Bike share program “one more option” to stay healthy

     As you can imagine with any student, school eats up a lot of your free time. Many of you have been in the same position as I am; finding yourself staring a book for several hours and when you finally look up from your book in study hall, it's ten o'clock at night and you only have minutes before the last bus leaves to get you home. I'm making it my goal to post an article or two a week, so my blog doesn't start to collect dust. I had to break out the swiffer to get this post started up! I was browsing The Aquinian website (STU's student news), and came across this story:

The bikes for St. Thomas University’s bike share program have been locked up until the snow clears in the spring.
Tami Hill, a member of the wellness committee at St. Thomas University, said the bike share program that started in May this year was a success.
“It’s going very well, we’ve got really good feedback on the program.”
Fourteen users signed up between May and Nov. 18.
STU students, faculty and staff were able to buy a $20 membership that allowed them to borrow a bike for up to six hours or overnight if they borrowed it late in the day.
She said the program started slow, with only five memberships in mid-summer, but increased once students started returning to campus.
Olivia Long, a student who graduated this year, but has returned to take a few more courses, signed up in October.
“I only used it for a month, but I found it really useful,” said Long.
“Since I work at the gym I would take a bike at night and return it the next morning when I had school. It was really easy to just bike home.”

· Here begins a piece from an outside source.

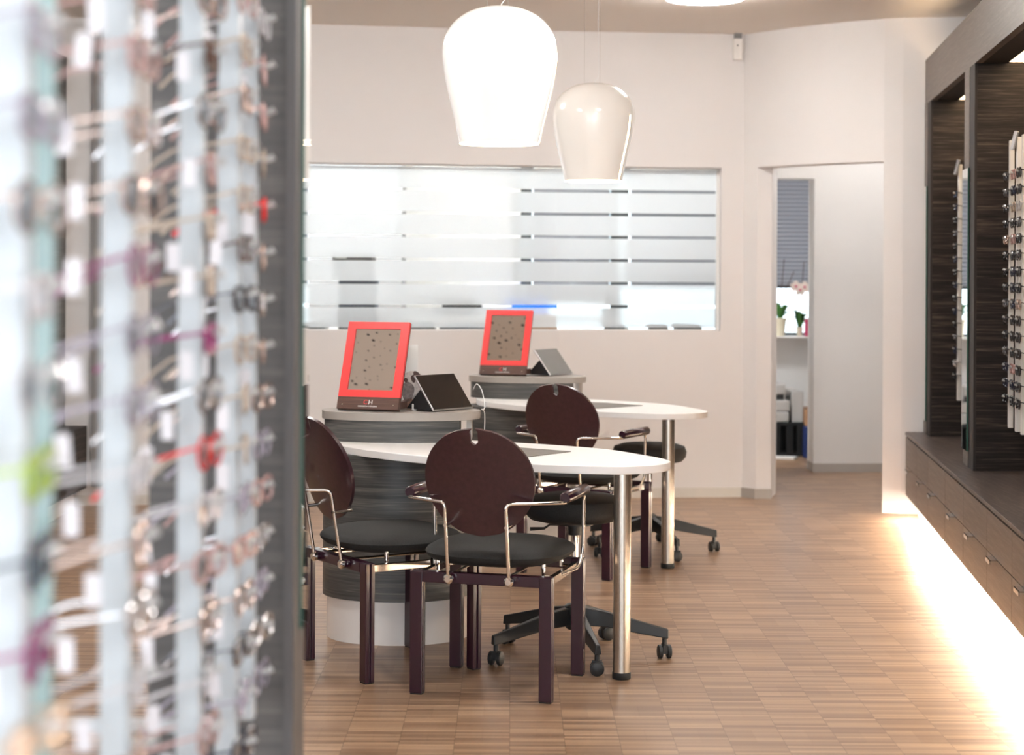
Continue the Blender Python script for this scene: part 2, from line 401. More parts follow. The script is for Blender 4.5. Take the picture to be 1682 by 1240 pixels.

She said because she lives at the bottom of the hill, it was faster than waiting for the bus. In the morning she would use the bike racks on the front of the buses to come back up the hill.
Long said it has helped her save some money.
“I’m guilty for using cabs a lot, so it makes a lot more sense,” she said.
The $20 membership fee is used for maintenance of the bikes.
The St. Thomas University students’ union matched the $850 spent by the university to start the program. The money was used to buy five bikes, helmets and locks.
Hill said she wants to have a larger publicity campaign next year to attract more users.
The program is a result of the wellness committee looking “for more ways to encourage faculty, students and staff to be active, therefore healthier,” said Hill.
“People can run, walk, go to the fitness centre, go to [fitness] classes, so the program is one more option” to stay healthy, she added.
 The article got me thinking, "if STU can have a relatively successful bike share program compared to the campus' size and student population, could the City of Fredericton benefit from starting one of its own?" There are some issues concerning theft and vandalism in a city-wide bike share program. Some can be conquered through use of credit cards- similar to the bixi program in Toronto, Montreal and Vancouver or controlled operations monitored by Fredericton's Trail Visitor Information Centre.